“Ama, yol, yine uzun ve zahmetli, menzil uzaktır…”
Mantıku’t -Tayr
Lise son sınıf başlangıcı ile birlikte yoğun bir maraton şeklinde geçen, heyecan dolu bir yılın ardından tercihlerin yapılmasıyla heyecanın yerini meraklı bekleyişe bıraktığı zamanları yaşıyorsunuz. Tercih sonuçlarının ardından kayıt, ev, yurt telaşı ve yeni başlayan üniversite hayatı, hayatınızın dönüm noktalarından birisi olacaktır. Peki, üniversite kazanmakla her şey bitiyor mu? Çoğu genç kardeşimizin üniversiteye kapağı atalım gerisi kolay dediğini duyar gibiyim. Amacınız iyi kötü okulu bitirip diplomayı almak ise yazının bundan sonraki kısmını okuyarak vakit kaybetmeyin. Bu yazı sadece üniversite eğitimi ile yetinmeyip şahsiyet ve kişisel gelişimi için üniversite ile eş zamanlı hayat okuluna başlamak isteyenlere tavsiyeler içeriyor.

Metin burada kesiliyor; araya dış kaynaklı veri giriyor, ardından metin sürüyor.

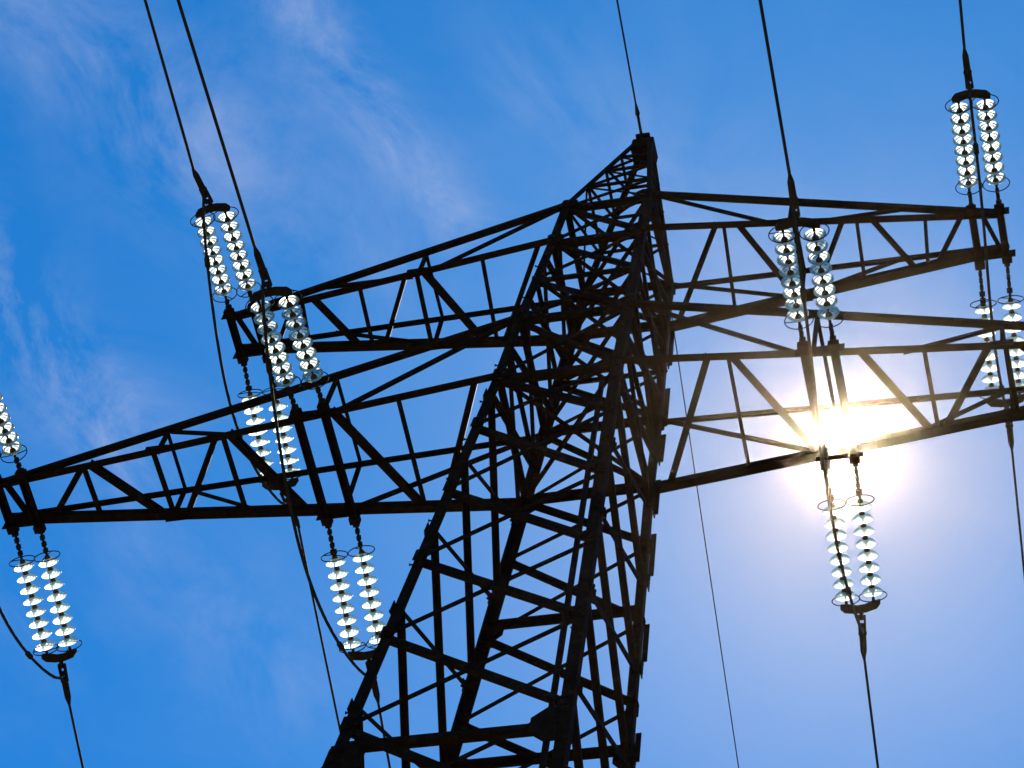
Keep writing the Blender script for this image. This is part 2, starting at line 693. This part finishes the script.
def crossarm(sx, zb, zt, tip, ty, frames, mid=None, big=False):
    """four chords welded at the tip: the arm itself; its lattice members hang under it"""
    nb, fb = ('A', 'B') if sx < 0 else ('C', 'D')
    X = lambda v: V((sx * v, 0, 0))
    root = {('n', 'b'): corner(nb, zb), ('f', 'b'): corner(fb, zb), ('n', 't'): corner(nb, zt), ('f', 't'): corner(fb, zt)}
    tips = {}
    for q, s in (('n', -1), ('f', 1)):
        tips[(q, 'b')] = V((sx * tip, s * ty, H + zb))
        tips[(q, 't')] = V((sx * tip, s * ty, H + zb + 0.07))

    def at(q, l, x):
        a, b = root[(q, l)], tips[(q, l)]
        t = (x - abs(a.x)) / (tip - abs(a.x))
        return a.lerp(b, t)
    wid = {('n', 'b'): 0.088, ('f', 'b'): 0.105, ('n', 't'): 0.074, ('f', 't'): 0.056}
    bm = bmesh.new()
    for (q, l), a in root.items():
        s = 1 if q == 'n' else -1
        add_angle(bm, a + (a - tips[(q, l)]).normalized() * 0.08, tips[(q, l)] + X(0.04), wid[(q, l)], V((0, s, 0)) if l == 't' else V((0, 0, 1)),
                  flip=(1 if sx > 0 else -1) * (1 if l == 't' else (1 if q == 'n' else -1)), off=(-0.02 if l == 't' else -0.01))
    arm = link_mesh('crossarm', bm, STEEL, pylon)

    def member(name, p, q, w, nrm, flip=1):
        return bar(name, p, q, w, nrm, arm, flip)
    up, dn = V((0, 0, 1)), V((0, 0, -1))
    # bottom face lattice
    for kind, x0, x1, w in frames['bottom']:
        if sx > 0:                          # the two arms are the same piece turned half round
            x0, x1 = x1, x0
        member('bottom_brace' if kind == 'd' else 'bottom_strut', at('n', 'b', x0), at('f', 'b', x1), w, up, sx)
    # cross frames: verticals and top strut
    for x in frames['cross']:
        member('cross_frame_post', at('n', 'b', x), at('n', 't', x), 0.045, V((0, 1, 0)))
        member('cross_frame_post', at('f', 'b', x), at('f', 't', x), 0.045, V((0, -1, 0)))
        member('cross_frame_strut', at('n', 't', x), at('f', 't', x), 0.045, dn)
    for q, s in (('n', 1), ('f', -1)):
        for l0, x0, l1, x1, w in frames['side']:
            member('side_brace', at(q, l0, x0), at(q, l1, x1), w, V((0, s, 0)), sx)
    # cross beams that carry the strings
    spots = [tip, tip - STR] + ([mid, mid - STR] if mid else [])
    for i, x in enumerate(spots):
        p, q = at('n', 'b', x), at('f', 'b', x)
        e = (q - p).normalized()
        bm = bmesh.new()
        add_bar(bm, p - e * 0.09, q + e * 0.09, 0.088, 0.016, up)
        for s in (-1, 1):
            c0_, c1_ = p - e * 0.085 + V((s * 0.039, 0, -0.037)), q + e * 0.085 + V((s * 0.039, 0, -0.037))
            add_bar(bm, c0_, c1_, 0.009, 0.074, up)
        for c, d in ((p, -1), (q, 1)):
            add_box(bm, c + e * d * 0.10 + V((0, 0, -0.02)), (0.06, 0, 0), e * 0.045, (0, 0, 0.05))
        bmesh.ops.translate(bm, verts=bm.verts, vec=(0, 0, -0.02))
        link_mesh('string_beam', bm, STEEL, arm)
    for q, s in (('n', 1), ('f', -1)):
        for x in ((tip - 0.16,) if not mid else (tip - 0.16, mid - 0.16)):
            c = at(q, 'b', x)
            bm = bmesh.new()
            add_box(bm, c + V((0, -s * 0.035, -0.012)), (0.27, 0, 0), (0, 0.006, 0), (0, 0, 0.085))
            link_mesh('tip_plate' if x > tip - 1 else 'string_plate', bm, STEEL, arm)
    for x in frames['cross']:
        for q, s in (('n', 1), ('f', -1)):
            c = at(q, 'b', x)
            bm = bmesh.new()
            add_box(bm, c + V((0, -s * 0.03, 0.0)), (0.13, 0, 0), (0, 0.005, 0), (0, 0, 0.065))
            link_mesh('node_plate', bm, STEEL, arm)
    return arm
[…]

Kural 1: Sadece üniversite dersleri ile yetinme
Üniversiteli kardeşim okula başlamadan önce hayalini kurduğun harıl harıl ders çalışma ve ilim ile iştigal etme sevdası ilk bir aydan sonra yerini horul horul uyuma ve sınav zamanlarında siyah beyaz fotokopi kâğıtlarına bırakabilir. Hocaların ders anlatış biçimini ya da arkadaşların vurdumduymaz tavırlarına kızıp kendini akışa bırakma. Çevrende, yörende kendi bölümün ile ya da diğer ilmi çalışmalar ile ilgili seminer, konferans, atölye çalışması, akademi dersleri gibi ne tür imkânlar var araştır. Daha sonra kendine göre önemlilik sıralaması yap ve vaktini çok dağıtmayacak şekilde bir ya da bir kaçını takip etmeye başla, unutma, burada önemli olan sebat ve istikrardır.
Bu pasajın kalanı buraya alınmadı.